An enormous crater was the result. After the explosion went off, the plan was for Ferrero’s division of USCT men to attack through the breach. But the plan was changed at the midnight hour. Ferrero had trained his troops to march in formation around the crater, clearing Confederate stragglers from their trenches, while three more divisions of Union troops moved through the breach to seize Cemetery Hill, which was about 500 yards beyond where the explosion was to have taken place. If this maneuver was successful, Union forces would be overlooking Petersburg, making Lee’s position untenable.

Ferrero had been training his men to be the first to move against the enemy’s line after a large explosion of dynamite, four tons of gunpowder, went off inside and underneath the Confederate position. But the plan was changed hours before the explosion was to go off. Ferrero’s USCT regiments were not going into the attack first, and they were not happy. For political reasons, Generals Grant and Meade directed General Burnside to replace Ferrero’s black division with General Ledlie’s white division. General Meade wanted no political repercussions for the ordering of black soldiers to the slaughter if things went badly.

The change of plan was so sudden that some of Ferrero’s commanders did not learn of it until after midnight on the morning of the explosion and the battle. The USCT soldiers had trained for weeks in anticipation of the assault, and they were anxious to fight. The white troops were unprepared for the movements associated with maneuvering around a crater on the battlefield, because Ledlie had not properly trained them for the attack.

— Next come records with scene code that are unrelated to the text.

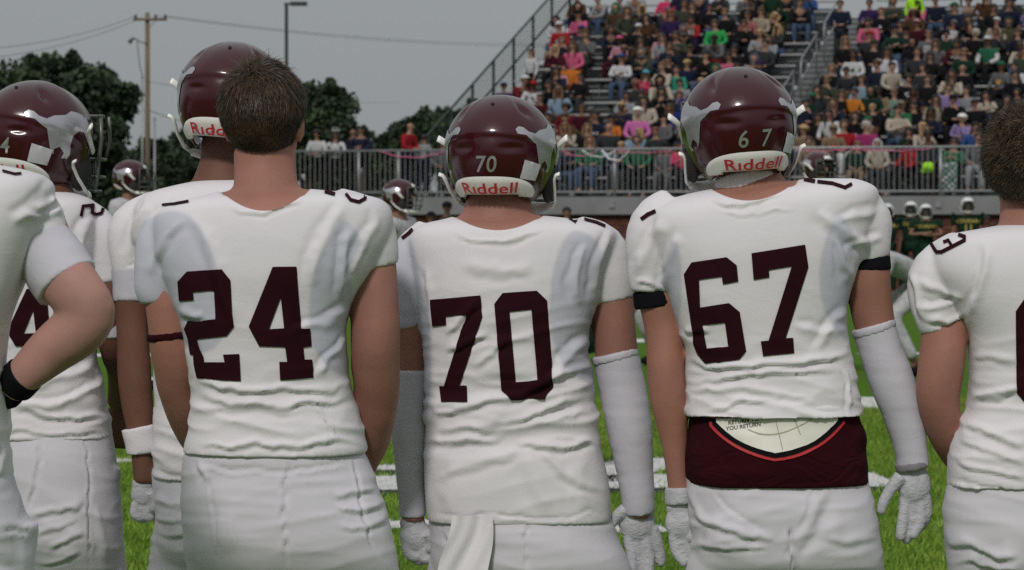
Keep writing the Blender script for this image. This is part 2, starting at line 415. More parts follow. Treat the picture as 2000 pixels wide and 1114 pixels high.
# brick wall under the walkway: nearest visible bricks single, the rest one mass
bw = empty('brick_wall', at(0, 0, 0), 'low red brick wall under the grey walkway edge behind the green team', 'wall')
MB().box(-7, T1, .02, .3, 0, 1.62, MAT4).build('mortar', M_mortar, bw)
brs = []
for mm in M_brick:
    me = MB().box(-.098, .098, -.05, .018, -.03, .03).mesh('brick'); me.materials.append(mm); brs.append(me)
single = 0; rest = [MB(), MB(), MB()]
for j in range(21):
    for i in range(-72, 72):
        t = i*.205+(.1 if j % 2 else 0); z = .045+j*.0765; c = random.choice((0, 0, 1, 2)); pxx = 1000+FPX*t*math.cos(AL)/(70-t*math.sin(AL))
        dep = random.uniform(-.006, .006)
        if j >= 10 and (1715 < pxx < 1905) and single < 300:
            o = bpy.data.objects.new('brick', brs[c]); C.objects.link(o); o.parent = bw; o.matrix_local = Matrix.Translation(UX*t+VX*dep+Vector((0, 0, z))) @ Matrix.Rotation(-AL, 4, 'Z'); single += 1
        elif -7 < t < 13: rest[c].box(t-.098, t+.098, -.05+dep, .018, z-.03, z+.03, MAT4)
for c in range(3): tag(rest[c].build('brickwork', M_brick[c], bw), kind='stuff')
# pink and white streamers on the front rail
def streamer(ta, tb, sag, m, lab, r=.012, up=0.):
    P = [at(ta+(tb-ta)*s, -.05, DECK+1.0+up-sag*4*s*(1-s)+.01*math.sin(s*19)) for s in np.linspace(0, 1, 16)]
    o = MB().tube([p for p in P], [(r, .004)]*16, 6).build('streamer', m, None, True, origin=P[0]); tag(o, lab, 'streamer', 'paper streamers hung on the front railing')
M_pink = mat('pink_paper', (.55, .12, .25), .8); M_whitep = mat('white_paper', (.75, .75, .76), .8)
streamer(-3.0, -1.55, .13, M_pink, 'pink streamer looped on the railing below the man in the red hoodie')
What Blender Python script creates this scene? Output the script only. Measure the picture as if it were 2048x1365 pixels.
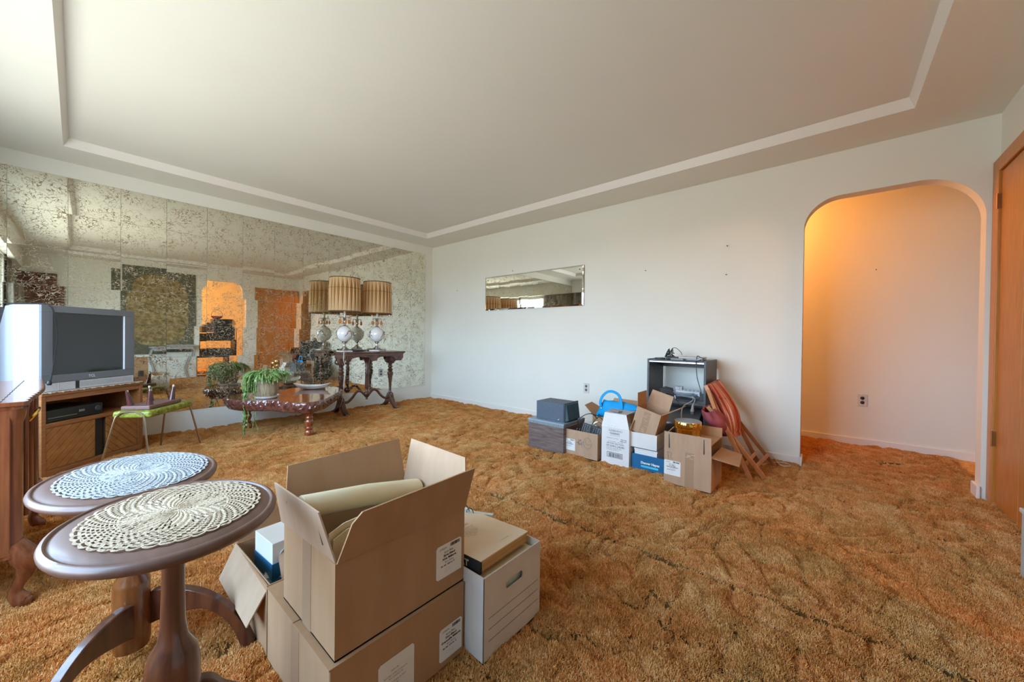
import bpy, bmesh, math, random
import numpy as np
from mathutils import Vector, Matrix, Euler
random.seed(7)
PI = math.pi
S = bpy.context.scene
COL = S.collection
for o in list(bpy.data.objects):
    bpy.data.objects.remove(o)

# ------------------------------------------------------------------ camera
CAMP = Vector((-3.77295, -4.96466, 0.9911))
yaw, pitch, roll = 0.7081, -0.0090, 0.0123
fw = Vector((math.cos(yaw)*math.cos(pitch), math.sin(yaw)*math.cos(pitch), math.sin(pitch)))
rt = Vector((math.sin(yaw), -math.cos(yaw), 0))
up = rt.cross(fw)
rt2 = rt*math.cos(roll) + up*math.sin(roll)
up2 = up*math.cos(roll) - rt*math.sin(roll)
cam = bpy.data.cameras.new('camera')
camo = bpy.data.objects.new('camera', cam)
COL.objects.link(camo)
camo.matrix_world = Matrix(((rt2.x, up2.x, -fw.x, CAMP.x), (rt2.y, up2.y, -fw.y, CAMP.y), (rt2.z, up2.z, -fw.z, CAMP.z), (0, 0, 0, 1)))
cam.sensor_fit = 'HORIZONTAL'
cam.sensor_width = 36
cam.lens = 744.15*36/2048
cam.clip_start = 0.02
S.camera = camo

# ------------------------------------------------------------------ world, lights, exposure
W = bpy.data.worlds.new('world'); S.world = W; W.use_nodes = True
wn = W.node_tree; bg = wn.nodes['Background']
# hazy bright sky over sunlit ground
_tc = wn.nodes.new('ShaderNodeTexCoord'); _sx = wn.nodes.new('ShaderNodeSeparateXYZ'); _rp = wn.nodes.new('ShaderNodeValToRGB')
wn.links.new(_tc.outputs['Generated'], _sx.inputs[0]); _mr = wn.nodes.new('ShaderNodeMapRange'); _mr.inputs[1].default_value = -1; _mr.inputs[2].default_value = 1
wn.links.new(_sx.outputs['Z'], _mr.inputs[0]); wn.links.new(_mr.outputs[0], _rp.inputs[0]); wn.links.new(_rp.outputs[0], bg.inputs[0])
_e = _rp.color_ramp.elements; _e[0].position = 0.485; _e[0].color = (0.31, 0.32, 0.31, 1); _e[1].position = 0.515; _e[1].color = (0.62, 0.80, 1.0, 1)
_q = _rp.color_ramp.elements.new(0.75); _q.color = (0.42, 0.68, 1.0, 1)
bg.inputs[1].default_value = 18.5
def area(name, loc, rot, sx, sy, power, color, portal=False, spread=180):
    l = bpy.data.lights.new(name, 'AREA'); l.shape = 'RECTANGLE'; l.size = sx; l.size_y = sy
    l.energy = power; l.color = color; l.spread = math.radians(spread)
    if portal: l.cycles.is_portal = True
    o = bpy.data.objects.new(name, l); o.location = loc; o.rotation_euler = rot; COL.objects.link(o); return o
WX = -4.52           # left (window) wall plane
area('daylight_portal', (WX-0.10, -2.62, 1.30), (0, -PI/2, 0), 1.75, 3.40, 1, (1, 1, 1), portal=True)
def bulb(name, loc, power, color, r=0.06):
    l = bpy.data.lights.new(name, 'POINT'); l.energy = power; l.color = color; l.shadow_soft_size = r
    o = bpy.data.objects.new(name, l); o.location = loc; COL.objects.link(o); return o
bulb('hall_ceiling_bulb', (0.66, -4.30, 2.25), 25, (1.0, 0.36, 0.08))
bulb('south_room_bulb', (-2.6, -7.1, 2.2), 70, (1.0, 0.46, 0.14))
S.view_settings.view_transform = 'Standard'
S.view_settings.look = 'None'
S.view_settings.gamma = 1
S.view_settings.use_curve_mapping = False
S.view_settings.exposure = 0.0
S.cycles.max_bounces = 12
S.cycles.diffuse_bounces = 7
S.cycles.glossy_bounces = 6
S.cycles.transparent_max_bounces = 12
S.cycles.caustics_reflective = True
S.cycles.sample_clamp_indirect = 8
S.cycles.caustics_refractive = False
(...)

The Battle of the Crater as depicted by Don Troiani

During the fighting, Ledlie and Ferrero were not present in the battle while their troops advanced on Petersburg. Instead, Ledlie and Ferrero were drinking rum in a bunker. Ledlie’s division was completely unprepared for its new assignment, which took place starting at 3:30 a.m. The Union army suffered nearly 3,800 casualties in this battle.

Ferrero’s division, or what was left of it after the slaughter, was incorporated into a newly organized USCT unit, the XXV corps, which was composed entirely of black troops, and they went on with General Grant to Appomattox Courthouse. Ferrero was criticized by a court of inquiry for his actions at the Battle of the Crater, but he continued to serve as a division commander until the end of the war and was brevetted major general on December 2, 1864 for “meritorious service.”